An opposition-led alliance won a vote on Monday to lead Peru’s Congress, a setback for socialist President-elect Pedro Castillo on the eve of his inauguration and a sign of challenges ahead to his plans to reform the constitution and increase mining taxes.
A leadership team, headed by centrist legislator María del Carmen Alva from the Popular Action party, won by 69 to 10 votes over a group led by retired military man Jorge Montoya from an ultra-conservative right-wing party.
A list of candidates proposed by Castillo’s Free Peru party was rejected over procedural issues, underscoring challenges the outsider president-elect faces pushing through reform in a fragmented legislature where no single party has a majority.
Alva, who will be Congress president for the 2021-2022 legislative period, had support from the right-wing Popular Force party of Keiko Fujimori, who narrowly lost to Castillo in a knife-edge June 6 runoff and has pledged to fight him.

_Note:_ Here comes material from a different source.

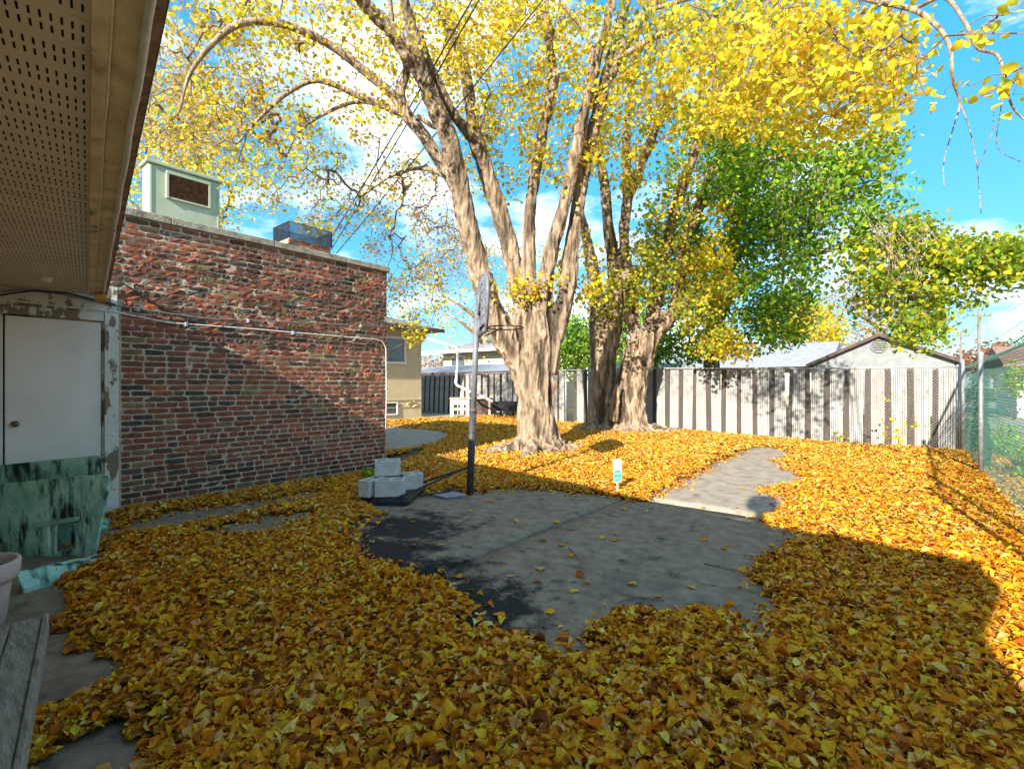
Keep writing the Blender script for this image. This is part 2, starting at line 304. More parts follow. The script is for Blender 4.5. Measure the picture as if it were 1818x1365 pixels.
def vnoise(x, y, s, seed=0):
    """cheap smooth value noise"""
    rs = np.random.RandomState(seed); T = rs.rand(64, 64); fx = (x / s) % 64; fy = (y / s) % 64; i = fx.astype(int); j = fy.astype(int); u = sst(fx - i); v = sst(fy - j)
    a = T[i % 64, j % 64]; b = T[(i + 1) % 64, j % 64]; c = T[i % 64, (j + 1) % 64]; d = T[(i + 1) % 64, (j + 1) % 64]
    return (a * (1 - u) + b * u) * (1 - v) + (c * (1 - u) + d * u) * v
def litter_ok(x, y):
    jx = x + (vnoise(x, y, .09, 3) - .5) * .16 + (vnoise(x, y, .31, 7) - .5) * .22; jy = y + (vnoise(x, y, .09, 4) - .5) * .16 + (vnoise(x, y, .31, 8) - .5) * .22
    ok = np.ones(x.shape, bool)
    for P in bare: ok &= ~inpoly(jx, jy, P)
    ok &= ~((x < -6.62) & (y < 4.96)) & (y < 15.5 - .1) & ((y < 13.72) | (x < -9.0 + 0 * x)) & (x > -19.5)
    ok &= ~((y > 13.75) & (y > 13.8 + (-9.0 - x) * .39)) & ~((x < -15.4) & (y < 13.2))
    for (tx, ty, tr_) in ((-6.16, 8.42, .60), (-6.35, 12.75, .5), (-5.85, 12.75, .55)): ok &= (x - tx) ** 2 + (y - ty) ** 2 > (tr_ * (.8 + .5 * vnoise(x, y, .3, 12))) ** 2
    ok &= (x * N3.x + y * N3.y > -.7)
    return ok
GS = .05; gx = np.arange(-20, 2.0, GS); gy = np.arange(-1.5, 16, GS); GX, GY = np.meshgrid(gx, gy, indexing='ij')
mk = litter_ok(GX, GY).astype(float); hb = mk.copy()
for _ in range(3):
    hb = (hb + np.roll(hb, 1, 0) + np.roll(hb, -1, 0) + np.roll(hb, 1, 1) + np.roll(hb, -1, 1)) / 5
    hb = (hb + np.roll(hb, 1, 0) + np.roll(hb, -1, 0) + np.roll(hb, 1, 1) + np.roll(hb, -1, 1)) / 5
lump = vnoise(GX, GY, .35, 5) * .5 + vnoise(GX, GY, .9, 6) * .5
HB = gz(GX, GY) + .022 + np.clip(hb * 2 - 1, 0, 1) * (.014 + .035 * lump)
def hat(x, y):
    i = np.clip(((x + 20) / GS).astype(int), 0, len(gx) - 1); j = np.clip(((y + 1.5) / GS).astype(int), 0, len(gy) - 1); return HB[i, j], hb[i, j]
sel = (hb[:-1, :-1] > .62) & (hb[1:, 1:] > .62) & (hb[1:, :-1] > .62) & (hb[:-1, 1:] > .62)
vi = np.arange(HB.size).reshape(HB.shape); F = np.stack([vi[:-1, :-1], vi[1:, :-1], vi[1:, 1:], vi[:-1, 1:]], -1)[sel]
used = np.unique(F); remap = -np.ones(HB.size, int); remap[used] = np.arange(len(used))
Vb = np.stack([GX, GY, HB - .012], -1).reshape(-1, 3)[used]
tag(np_mesh('leaf_mulch', Vb, remap[F], M['bed'], smooth=True), 'matted brown layer of rotting leaves under the loose yellow leaves', 'leaf litter', kind='stuff')
# leaf templates: along the midrib s 0..1, half width w
def leaf_tpl(fine=True):
    if fine:
        v = [(0, 0, 0), (.22, -.36, 1), (.22, 0, 0), (.22, .36, 1), (.5, -.46, 1), (.5, 0, 0), (.5, .46, 1), (.78, -.24, 1), (.78, 0, 0), (.78, .24, 1), (1, 0, 0)]
        f = [(0, 1, 2), (0, 2, 3), (1, 4, 5), (1, 5, 2), (2, 5, 6), (2, 6, 3), (4, 7, 8), (4, 8, 5), (5, 8, 9), (5, 9, 6), (7, 10, 8), (8, 10, 9)]
    else:
        v = [(0, 0, 0), (.32, -.42, 1), (.70, -.30, 1), (1, 0, 0), (.70, .30, 1), (.32, .42, 1)]
        f = [(0, 1, 2), (0, 2, 3), (0, 3, 4), (0, 4, 5)]
    return np.array(v, float), np.array(f)
def leaves(P, size, nrm, head, tint, fine, fold, curl, wid=None, twist=0, rs=RS):
    """P (n,3) base; nrm (n,3) normals; head (n,3) heading; returns V,F,tint per vertex"""
    T, Fc = leaf_tpl(fine); n = len(P); k = len(T)
    h = head - nrm * np.sum(head * nrm, 1, keepdims=True); h /= np.linalg.norm(h, axis=1, keepdims=True) + 1e-9; sde = np.cross(nrm, h)
    s = T[:, 0][None, :]; w = T[:, 1][None, :]; wd = (wid if wid is not None else rs.uniform(.75, 1.15, n))[:, None]
    jit = rs.normal(0, .035, (n, k)) * (T[:, 2][None, :] > 0)
    wv = w * wd + jit; sv = s + rs.normal(0, .02, (n, k))
    zz = np.abs(w) * fold[:, None] + curl[:, None] * ((s - .5) ** 2 * 2 - .25) + rs.normal(0, .03, (n, k)) * (T[:, 2][None, :] > 0) + twist * w * (s - .5) * rs.normal(0, 1, (n, 1))
    V = P[:, None, :] + size[:, None, None] * ((sv - .5)[..., None] * h[:, None, :] + wv[..., None] * sde[:, None, :] + zz[..., None] * nrm[:, None, :])
    FF = (Fc[None] + (np.arange(n) * k)[:, None, None]).reshape(-1, 3)
    sh = 1 + .0 * s; tt = np.repeat(tint[:, None, :], k, 1) * (1 - .12 * T[:, 2])[None, :, None] * rs.uniform(.9, 1.08, (n, k, 1))
    return V.reshape(-1, 3), FF, np.clip(tt.reshape(-1, 3), 0, 1)
def palette(n, cols, wts, rs=RS, jitter=.13):
    c = np.array(cols)[rs.choice(len(cols), n, p=np.array(wts) / sum(wts))]; return np.clip(c * rs.normal(1, jitter, (n, 1)) * rs.normal(1, .035, (n, 3)), .005, .95)
GPAL = [(.97, .50, .028), (.95, .37, .014), (.86, .26, .012), (.50, .13, .012), (.84, .42, .12), (.24, .06, .012), (.98, .62, .14), (.92, .50, .03)]
GW = [28, 27, 20, 12, 9, 7, 10, 1.5]
GWF = [30, 12, 7, 4, 22, 2, 34, 2]  # paler mix for the far sunlit leaves: direct sun put into the colour
def scatter(n, test, size, fine, tilt, layers, rs, wts=GW):
    x = []; y = []
    while sum(map(len, x)) < n:
        a, b = test(rs, n); x.append(a); y.append(b)
    x = np.concatenate(x)[:n]; y = np.concatenate(y)[:n]; h, m = hat(x, y)
    z = h + rs.rand(n) ** 1.4 * layers * (.3 + .7 * m) + .004
    t = np.abs(rs.normal(0, tilt, n)) * np.where(rs.rand(n) < .6, .55, 1.25); az = rs.rand(n) * 6.283; nrm = np.stack([np.sin(t) * np.cos(az), np.sin(t) * np.sin(az), np.cos(t)], 1); flip = rs.rand(n) < .35
    a2 = rs.rand(n) * 6.283; head = np.stack([np.cos(a2), np.sin(a2), 0 * a2], 1)
    sz = size * np.clip(rs.lognormal(-.08, .32, n), .4, 1.75); hf = (z - h) / max(layers, 1e-6)
    tint = palette(n, GPAL, wts, rs)
    z = z + np.sin(t) * sz * .18
    fold = np.where(flip, -1, 1) * rs.uniform(.05, .95, n) ** 1.2; curl = rs.normal(0, .42, n)
    return leaves(np.stack([x, y, z], 1), sz, nrm, head, tint, fine, fold, curl, wid=rs.uniform(.40, .82, n), twist=.5, rs=rs)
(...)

“Congress will guarantee the balance of powers that the country needs,” Alva said in a speech after the vote, adding she was open to working with the government “within the framework of a respectful dialogue”.
“Let’s end the conflict between the powers,” she said.
Castillo gained strong support from poorer, rural Peruvians on a platform pledging to redraft the Andean country’s decades-old constitution and sharply raise taxes on copper mining firms to pay for reforms in healthcare and education.